═══ Data
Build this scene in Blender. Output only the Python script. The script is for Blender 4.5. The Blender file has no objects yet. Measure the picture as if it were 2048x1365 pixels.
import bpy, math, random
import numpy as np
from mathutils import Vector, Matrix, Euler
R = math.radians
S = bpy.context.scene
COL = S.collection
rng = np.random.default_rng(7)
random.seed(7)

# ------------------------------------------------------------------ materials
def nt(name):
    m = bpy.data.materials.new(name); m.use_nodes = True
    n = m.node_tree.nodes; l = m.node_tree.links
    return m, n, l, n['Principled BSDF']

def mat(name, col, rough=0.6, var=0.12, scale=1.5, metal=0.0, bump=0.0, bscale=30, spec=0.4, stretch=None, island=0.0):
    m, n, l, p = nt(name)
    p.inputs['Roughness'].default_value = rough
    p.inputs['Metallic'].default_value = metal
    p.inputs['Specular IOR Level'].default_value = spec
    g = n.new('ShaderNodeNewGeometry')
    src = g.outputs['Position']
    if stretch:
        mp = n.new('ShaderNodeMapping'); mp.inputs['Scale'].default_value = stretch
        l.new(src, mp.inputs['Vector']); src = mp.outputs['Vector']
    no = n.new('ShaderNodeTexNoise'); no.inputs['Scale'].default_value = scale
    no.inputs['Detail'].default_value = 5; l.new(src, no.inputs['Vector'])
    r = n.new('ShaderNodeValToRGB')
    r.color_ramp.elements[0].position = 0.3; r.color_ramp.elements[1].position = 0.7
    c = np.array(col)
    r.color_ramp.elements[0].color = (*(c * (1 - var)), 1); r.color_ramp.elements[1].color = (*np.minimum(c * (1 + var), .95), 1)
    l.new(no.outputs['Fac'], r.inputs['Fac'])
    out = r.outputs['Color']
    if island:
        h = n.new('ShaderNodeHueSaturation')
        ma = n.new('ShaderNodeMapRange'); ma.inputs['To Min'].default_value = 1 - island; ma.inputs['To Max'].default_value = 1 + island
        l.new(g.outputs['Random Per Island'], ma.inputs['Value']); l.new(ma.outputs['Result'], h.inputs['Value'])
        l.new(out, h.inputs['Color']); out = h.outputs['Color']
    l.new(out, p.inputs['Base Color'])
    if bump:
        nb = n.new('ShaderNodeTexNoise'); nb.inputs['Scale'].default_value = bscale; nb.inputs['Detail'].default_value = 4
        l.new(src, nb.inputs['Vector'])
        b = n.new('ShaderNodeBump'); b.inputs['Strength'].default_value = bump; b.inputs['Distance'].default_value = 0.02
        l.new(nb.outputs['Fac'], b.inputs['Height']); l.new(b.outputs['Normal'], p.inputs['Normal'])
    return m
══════
## Requirement:
Return exactly the lines from the beginning of the data above through the one containing "return m, n, l, n['Principled BSDF']", please. Include both end lines and add nothing else.

## Task output:
Build this scene in Blender. Output only the Python script. The script is for Blender 4.5. The Blender file has no objects yet. Measure the picture as if it were 2048x1365 pixels.
import bpy, math, random
import numpy as np
from mathutils import Vector, Matrix, Euler
R = math.radians
S = bpy.context.scene
COL = S.collection
rng = np.random.default_rng(7)
random.seed(7)

# ------------------------------------------------------------------ materials
def nt(name):
    m = bpy.data.materials.new(name); m.use_nodes = True
    n = m.node_tree.nodes; l = m.node_tree.links
    return m, n, l, n['Principled BSDF']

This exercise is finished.